NATIONAL HARBOR, Md.—The Navy in March began underwater testing of its first extra-large unmanned underwater vehicle (XLUUV), which will help reduce risk on the first five prototype vessels, a Navy official said on Tuesday.

“Initial results are good,” Capt. Scott Searles, program manager of the Unmanned Maritime Systems Program Office within the Program Executive Office for Unmanned and Small Combatants, said during the Navy League’s Sea-Air-Space conference here. The reason behind having the XLEO vehicles is the “test, fix, test” that will lead to “more discovery” and inform any changes that will have to be made when the five Orca prototypes are assembled as well as provide lessons learned, he said.

Still, with XLEO in the water, the program is “picking up steam and speed,” Searles said.

Searles said the timeline for the program is largely unchanged with the plan to begin forward deploying the XLUUV in fiscal year 2026.

Boeing [BA] is the prime contractor for the program and teammate HII [HII] will build the hulls of the 50-foot plus diesel-electric submarines that will support mine countermeasures, anti-submarine warfare, and intelligence, surveillance and reconnaissance missions. Searles said that about 90 percent of the material for the five prototype subs has been delivered with supply chain issues hampering delivery of the remaining parts and materials, creating a roughly 12-week delay in the program.
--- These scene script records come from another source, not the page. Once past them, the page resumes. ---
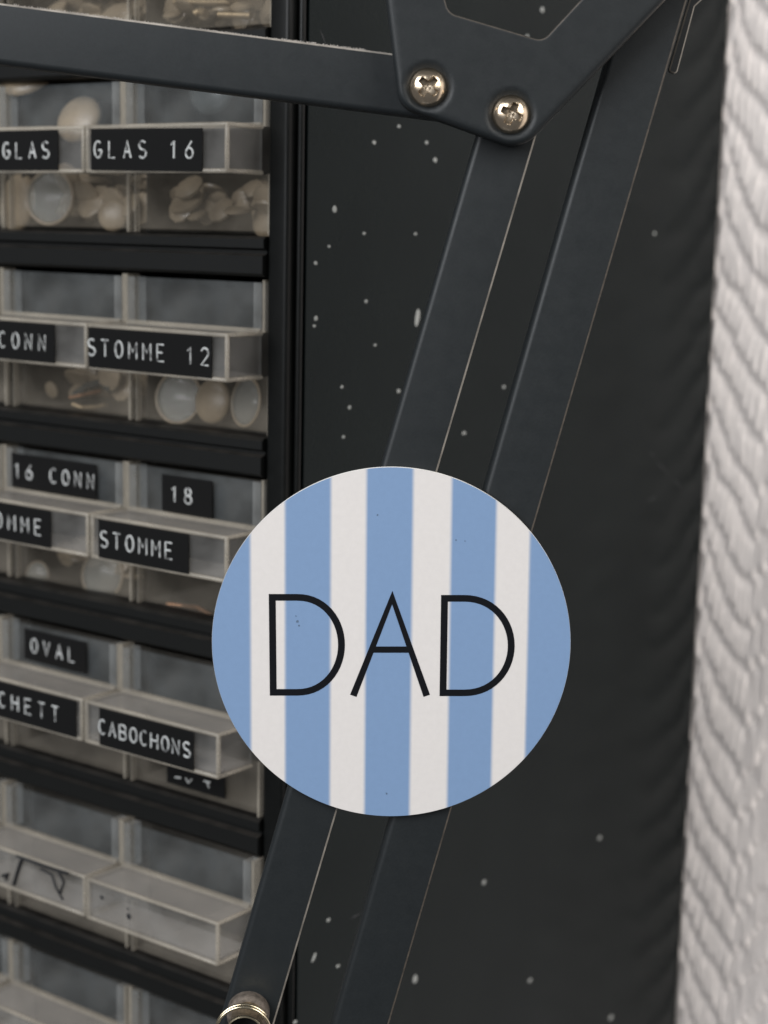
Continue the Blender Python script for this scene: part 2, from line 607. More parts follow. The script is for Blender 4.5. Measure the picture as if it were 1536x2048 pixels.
tray_me = part_mesh("tray", M['tray'], lambda m: shell(m, -lw + 0.0004, lw - 0.0004, 0.0014, LEN, 0.0002, DH - 0.0012, T, 'up'))
pane_me = part_mesh("upper_pane", M['pane'], lambda m: m.box(-hw + 0.0040, hw - 0.0040, UP + 0.0004, UP + 0.0014, HZ1 - 0.0002, DH - 0.0009))
low_me = part_mesh("lower_pane", M['low_pane'], lambda m: m.box(-lw + 0.0011, lw - 0.0011, 0.0002, 0.0012, 0.0009, HZ0 + 0.0002))
fl_me = [part_mesh("flange", M['flange'], lambda m, s_=s_: m.box(min(s_ * (hw - 0.0040), s_ * (hw - 0.0009)), max(s_ * (hw - 0.0040), s_ * (hw - 0.0012)), UP - 0.0002, 0.0010, HZ1 - 0.0002, DH - 0.0009)) for s_ in (-1, 1)]
rim_me = [part_mesh("rim", M['edge'], lambda m: m.box(-hw, -hw + 0.0014, UP - 0.0004, 0.0012, HZ1 - 0.0004, DH - 0.0002)),
          part_mesh("rim", M['edge'], lambda m: m.box(hw - 0.0008, hw, UP - 0.0004, 0.0012, HZ1 - 0.0004, DH - 0.0002)),
          part_mesh("rim", M['edge'], lambda m: m.box(-lw, -lw + 0.0008, -0.0001, 0.0013, 0.0, HZ0 + 0.0004)),
          part_mesh("rim", M['edge'], lambda m: m.box(lw - 0.0008, lw, -0.0001, 0.0013, 0.0, HZ0 + 0.0004))]
hx = hw - 0.0003
e = 0.0006
handle_me = part_mesh("handle", M['handle'], lambda m: shell(m, -hx + e, hx - e, -HP + 0.0002, UP - 0.0006, HZ0 + 0.0002, HZ1 - 0.0002, T, 'back'))
q = 0.00055
hedge = []
for z in (HZ0 + q, HZ1 - q):
    hedge.append(((-hx + q, -HP + q, z), (hx - q, -HP + q, z)))
    for s_ in (-1, 1):
        hedge.append(((s_ * (hx - q), -HP + q, z), (s_ * (hx - q), UP - 0.0008, z)))
for s_ in (-1, 1):
    hedge.append(((s_ * (hx - q), -HP + q, HZ0 + q), (s_ * (hx - q), -HP + q, HZ1 - q)))
hedge_me = []
for a_, c_ in hedge:
    m = MB()
    d_ = (Vector(c_) - Vector(a_)).normalized() * 0.0004
    m.tube([Vector(a_) - d_, a_, c_, Vector(c_) + d_], [0.00035, 0.00064, 0.00064, 0.00035], 8)
    me = m.mesh("handle_edge", M['edge'])
    me.shade_smooth()
    hedge_me.append(me)
m = MB()
m.box(-hx + 0.001, hx - 0.001, UP - 0.0010, UP + 0.0004, HZ1 - 0.0006, HZ1 + 0.0006)
hedge_me.append(m.mesh("pane_sill", M['edge']))

DR = {}
drawer_specs = {
    (0, 0): "clear plastic drawer at the top edge, above the horizontal lamp arm, holding brass bars",
    (0, 1): "clear plastic drawer at the upper left corner, above the horizontal lamp arm",
    (1, 0): "clear plastic drawer with black tape reading GLAS 16",
    (1, 1): "clear plastic drawer with black tape reading only GLAS, left of the GLAS 16 drawer",
    (2, 0): "clear plastic drawer with black tape reading STOMME 12, round lenses inside",
    (2, 1): "clear plastic drawer with one black tape reading CONN on its handle",
    (3, 0): "clear plastic drawer with two tapes, 18 on the pane above STOMME on the handle",
    (3, 1): "clear plastic drawer with tape 16 CONN above a tape ending OMME",
    (4, 0): "clear plastic drawer with long tape reading CABOCHONS beside the striped disc",
    (4, 1): "clear plastic drawer with tape OVAL above a tape ending CHETT",
    (5, 0): "dusty clear plastic drawer with a bare unlabelled handle left of the lower lamp arm",
    (5, 1): "clear plastic drawer with black marker scribble on its handle",
    (6, 0): "clear plastic drawer at the bottom edge behind the pivot with wire loop",
    (0, 2): "sliver of a clear drawer at the picture's left edge above the lamp arm",
    (1, 2): "sliver of a clear drawer at the left edge beside the GLAS drawer",
    (2, 2): "sliver of a clear drawer at the left edge one row below the GLAS row",
    (3, 2): "sliver of a clear drawer at the left edge beside the 16 CONN drawer",
    (4, 2): "sliver of a clear drawer at the left edge beside the OVAL drawer",
    (5, 2): "sliver of a clear drawer at the left edge beside the marker scribble drawer",
    (6, 2): "sliver of a clear drawer at the bottom left corner of the picture",
    (6, 1): "clear plastic drawer with dusty handle below the marker scribble drawer",
}
for (r_, c), lab in drawer_specs.items():
    x = X_R - c * PX + 0.0002 - hw
    z = ztop(r_) - DH
    dy = {4: -0.0026, 5: -0.0026}.get(r_, -0.0002) + random.uniform(-0.0004, 0.0004)
    root = empty("plastic_drawer", cab(x, dy, z), lab, "drawer", "small clear drawers in the black cabinet", -YAW)
    for me in [tray_me, pane_me, low_me, handle_me] + rim_me + fl_me + hedge_me:
        link(me.name.split('.')[0], me, root)
    DR[(r_, c)] = root


DYS = {k: (o.location - O) @ ty for k, o in DR.items()}


def local(rc, px, py, yl):
    """point of drawer rc's plane y = yl that shows at (px, py), in the drawer's frame"""
    x, y, z = cab_hit(px, py, 'y', DYS[rc] + yl)
    o = DR[rc].location - O
    return Vector((x - o.dot(tx), yl, z - o.z))


def tape(rc, px0, px1, py, text, t0, t1, th, on='handle', v=(0.0010, 0.0115), tilt=0.0):
    """embossed tape on a drawer's handle or pane"""
    root = DR[rc]
    yl = {'handle': -HP - 0.0001, 'pane': UP - 0.0001, 'low': -0.0001}[on]
    zb_ = {'handle': HZ0, 'pane': HZ1, 'low': 0.0}[on]
    a_, c_ = local(rc, px0, py, yl), local(rc, px1, py, yl)
    a_.x, c_.x = max(a_.x, -hx + 0.0006), min(c_.x, hx - 0.0006)
    b = MB()
    b.box(0, c_.x - a_.x, -0.00022, 0.0, 0, v[1] - v[0])
    tp = b.build("label_tape", M['tape'], root)
    tp.location = (a_.x, yl, zb_ + v[0])
    tp.rotation_euler = (0, tilt, 0)
    if text:
        x0_, x1_ = local(rc, t0, py, yl).x - a_.x, local(rc, t1, py, yl).x - a_.x
        me = text_mesh(text, th, x1_ - x0_, M['letter'])
        l = link("lettering", me, tp)
        l.rotation_euler = (R(90), 0, 0)
        l.location = (x0_, -0.00018, (v[1] - v[0]) / 2 - th * 0.5)
    return tp


# ------------------------------------------------------------------ tapes and handwriting
H_, P_ = (0.0008, 0.0113), (0.0008, 0.0108)
tape((1, 0), 183, 405, 300, "GLAS 16", 190, 392, 0.0042, v=H_, tilt=R(0.6))
tape((1, 1), -60, 117, 300, "GLAS", 8, 103, 0.0042, v=H_)
tape((2, 0), 168, 424, 705, "STOMME 12", 178, 422, 0.0043, v=H_)
tape((2, 1), -60, 110, 690, "CONN", 0, 96, 0.0043, v=H_)
tape((3, 0), 198, 378, 1100, "STOMME", 203, 349, 0.0043, v=H_)
tape((3, 1), -90, 102, 1060, "STOMME", -58, 88, 0.0043, v=H_)
tape((3, 0), 325, 425, 995, "18", 343, 388, 0.0042, on='pane', v=P_)
tape((3, 1), 25, 193, 955, "16 CONN", 30, 192, 0.0042, on='pane', v=P_)
tape((4, 0), 200, 388, 1470, "CABOCHONS", 200, 382, 0.0040, v=H_)
tape((4, 1), -60, 153, 1420, "CHETT", 0, 122, 0.0043, v=H_)
tape((4, 1), 50, 173, 1305, "OVAL", 64, 155, 0.0042, on='pane', v=(0.0020, 0.0112))
tape((4, 0), 335, 450, 1565, "", 0, 1, 0.004, on='low', v=(0.0026, 0.0122))


b = MB()
for pix in ([(350, 1554), (362, 1556)], [(371, 1556), (377, 1566), (384, 1558)], [(408, 1562), (421, 1565)], [(415, 1565), (418, 1576)]):
    b.tube([local((4, 0), x, y, -0.0004) for x, y in pix], 0.00026, 6)
b.build("rubbed_lettering", M['letter'], DR[(4, 0)], 60)


def scribble(rc, pix, rr):
    b = MB()
    b.tube([local(rc, x, y, -HP - 0.0001) for x, y in pix], rr, 6)
    b.build("marker_stroke", M['marker'], DR[rc], 60)


scribble((5, 1), [(28, 1770), (38, 1735), (45, 1716)], 0.0006)
scribble((5, 1), [(34, 1712), (62, 1722), (95, 1734), (136, 1747)], 0.0005)
scribble((5, 1), [(82, 1738), (104, 1750), (112, 1775), (126, 1800)], 0.00035)
scribble((5, 1), [(118, 1745), (128, 1765), (120, 1788)], 0.0004)
scribble((5, 1), [(5, 1752), (16, 1748), (12, 1760)], 0.0006)
for px, py, rr in ((203, 1795, 0.0007), (257, 1833, 0.0009), (255, 1818, 0.0004)):
    p = local((5, 0), px, py, -HP)
    b = MB()
    b.lathe([(rr, 0), (rr * 0.6, 0.00012), (0.00001, 0.00015)], 10, c=(p.x, -HP + 0.0001, p.z))
    b.build("ink_spot", M['marker'], DR[(5, 0)], 60)


# ------------------------------------------------------------------ what lies in the drawers
def cabochon(rc, px, py, y, rad, lab, turn=0, lean=0, kind='lens', group="round glass pieces lying in the drawers"):
    """domed round piece standing on edge in a drawer"""
    root = DR[rc]
    p = root.matrix_basis @ local(rc, px, py, y)
    o = empty("glass_cabochon", p, lab, "cabochon", group, -YAW + turn)
    o.rotation_euler = (lean, 0, -YAW + turn)
    b = MB()
    prof = [(rad, 0.0)] + [(rad * math.cos(R(a)), rad * 0.32 * math.sin(R(a))) for a in (12, 28, 45, 62, 78)] + [(rad * 0.02, rad * 0.32)]
    b.lathe(prof, 28)
    b.lathe([(rad * 0.02, -0.0006), (rad, -0.0006), (rad, 0.0)], 28)
    b.build("dome", M['lens'] if kind == 'lens' else M[kind], o, 50)
    if kind == 'lens':
        b = MB()
        b.tube([(rad * math.cos(2 * math.pi * k / 28), 0, rad * math.sin(2 * math.pi * k / 28)) for k in range(28)], rad * 0.07, 8, closed=True)
        b.build("rim", M['bone'], o, 180)
    return o


cabochon((2, 0), 357, 795, 0.006, 0.0070, "clear round glass lens with cream rim, left of three in the STOMME 12 drawer", R(12), R(-10))
cabochon((2, 0), 425, 803, 0.0065, 0.0060, "cream round piece between two clear lenses in the STOMME 12 drawer", R(2), R(-8), 'bone')
cabochon((2, 0), 492, 804, 0.0050, 0.0064, "clear round glass lens nearest the black frame in the STOMME 12 drawer", R(-14), R(-8))
cabochon((1, 1), 35, 405, 0.007, 0.0085, "large cream round piece at left in the drawer labelled GLAS", R(-10), R(-8), 'bone')
cabochon((1, 1), 100, 395, 0.004, 0.0075, "clear round lens beside the large cream piece in the GLAS drawer", R(15), R(-6))
cabochon((1, 1), 226, 430, 0.006, 0.0045, "small cream round piece at right in the drawer labelled GLAS", R(20), R(-6), 'bone')
cabochon((1, 1), 158, 238, 0.004, 0.0070, "cream domed piece showing above the handle of the GLAS drawer", R(10), R(-25), 'bone')
cabochon((1, 1), 60, 150, 0.006, 0.0090, "wide cream piece just under the horizontal lamp arm in the GLAS drawer", R(10), R(-50), 'bone')
cabochon((1, 0), 535, 440, 0.012, 0.0050, "cream piece low in the GLAS 16 drawer beside the black frame", R(0), R(-10), 'bone')
cabochon((1, 0), 425, 170, 0.006, 0.0080, "dark stone under the horizontal lamp arm in the GLAS 16 drawer", R(0), R(-10), 'darkstone')
cabochon((3, 1), 205, 1150, 0.006, 0.0070, "clear round lens low in the drawer labelled 16 CONN", R(10), R(-10))
cabochon((3, 1), 75, 1150, 0.006, 0.0040, "small clear lens at left, low in the drawer labelled 16 CONN", R(10), R(-10))


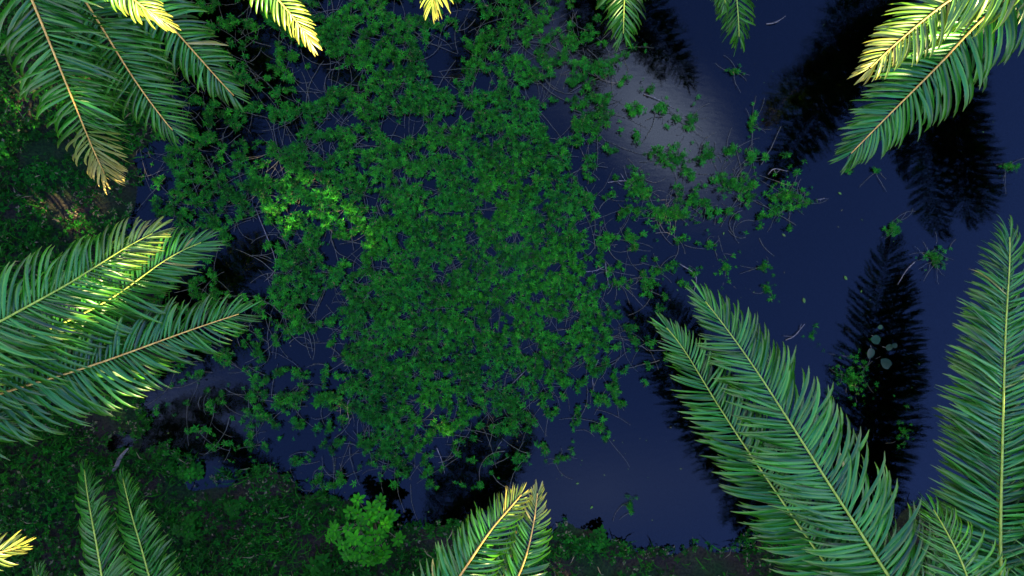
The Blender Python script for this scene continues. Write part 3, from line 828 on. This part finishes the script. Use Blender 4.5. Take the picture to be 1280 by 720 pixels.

The XLUUV program is about three years behind schedule and has experienced significant cost overruns, according to a Government Accountability Office (GAO) report in September 2022. The congressional auditing agency found poor business planning, including no requirement for Boeing to demonstrate its readiness to build the Orca to the Navy’s configuration (

Defense Daily, Sept. 29, 2022).

The main technology challenges are in the past, Searles said.

The Navy last year said it would implement the GAO’s recommendations. Searles pointed out that the 85-ton Orca is a “first of its kind” program that requires time to “work through some of the technological challenges.” However, he added that, “We feel like we’re at an inflection point where we’ve got all of those technical challenges solved.”